Au bout de 8h de ce petit jeu, on est presque au bout quand survient exactement ce que l’on craignait: la saison des pluies n’est finie que depuis peu, et on se prend un orage tropical. Le déluge intégral, des trombes d’eau qui empêchent de lever la tête et de voir quoique cesoit. Ne parlons même pas de s’entendre, on se contente de faire confiance à l’autre et de progresser comme on peut en espérant qu’aucune pierre ne tombera. Lors d’un passage dur, je me souviens avoir grimpé comme je pouvais en m’accrochant à de grosses touffes d’herbe qui s’écroulaient sous mon poids, m’obligeant à aussitôt agripper la suivante pour pouvoir continuer. 30 minutes après, l’orage s’arrête net et le soleil ré-apparait même. On est épuisés et j’ai perdu une lentille de contact, mais on arrive au sommet pour les derniers rayons de soleil.

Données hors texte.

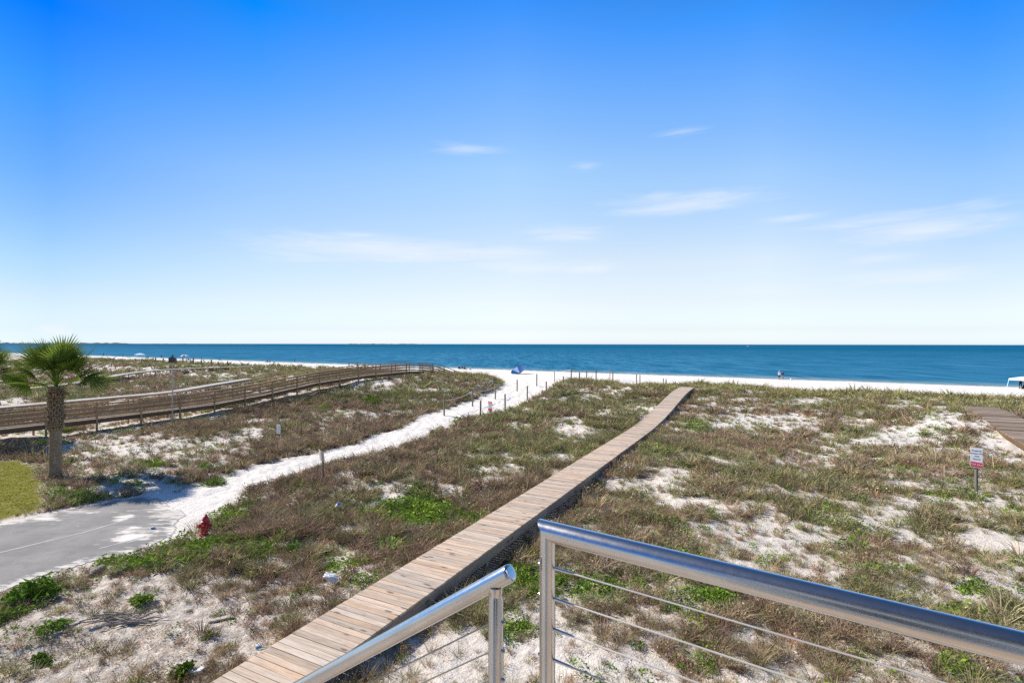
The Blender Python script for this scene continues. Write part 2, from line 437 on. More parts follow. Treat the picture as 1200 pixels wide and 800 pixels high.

Hors de question de descendre en rappel: la corde est gorgée d’eau, on va la coincer partout. Il existe deux chemins pour revenir: un que l’on connait, mais il est assez escarpé, il faut désescalader pas mal dans la jungle. Un autre plus facile mais plus long, que l’on connait seulement par descriptions. On choisit le second, c’est plus sur vu notre état de fatigue. Mais il fait nuit, on a deux lampes frontales dont une tombe en panne assez vite et je n’y vois quasiment rien. Autant dire qu’on perd le chemin très vite. On n’est pas perdus: environnés de falaises de tous côtés, la direction est très claire. C’est par là. Mais par là, c’est la jungle.
Suivent 4 heures de descente dans un infâme bordel végétal, à se laisser tomber plus que descendre (de toute façon, tout est mou à cause de l’humidité), à trébucher, se casser la figure et à se prendre des branches dans la gueule. Un moment, on tombe sur un lit de torrent asséché, que l’on suit car la progression est plus facile. Il s’engage dans une grotte, que l’on suit parcequ’on n’a pas le choix. On en ressort 200m plus loin, après avoir effrayé tout un troupeau de chauve-souris. On arrive enfin au camp, vers 22h, complêtement épuisés, où nous sommes accueillis à bras ouverts par toute l’équipe. Ils pensaient vraiment qu’on allait dormir là-haut. Nous aussi, d’ailleurs.
Le lendemain, nous sommes deux épaves: L’ancien a la cheville violette et plus grosse que son genou, il ne peut poser le pied par terre sans hurler. De mon côté, étant moins entrainé, mes mains n’avaient pas assez de corne pour résister au rocher. L’intérieur n’est qu’une plaie croûtée et saignante. En grimpant, j’ai d’ailleurs laissé du sang sur toutes les prises. Impossible d’utiliser mes mains: les plaies se rouvrent aussitôt, j’ai du mal à m’habiller, prendre une douche est un calvaire. On mettra trois jours à s’en remettre.

Et en se reposant je relis le topo des voies d’escalade, et je découvre qu’on s’est trompés: à un moment on n’a pas pris assez à droite et on s’est engagés dans une autre voie. Elle s’appelle ‘Everything is in your mind’ et est beaucoup plus dure que celle que l’on voulait faire. Mais vraiment beaucoup plus dure. Et dans les commentaires, il y’avait ‘Engagée, voire exposée par endroits. N’y allez pas: c’est Bagdad’.
Et L’ancien a tout enchainé, respect.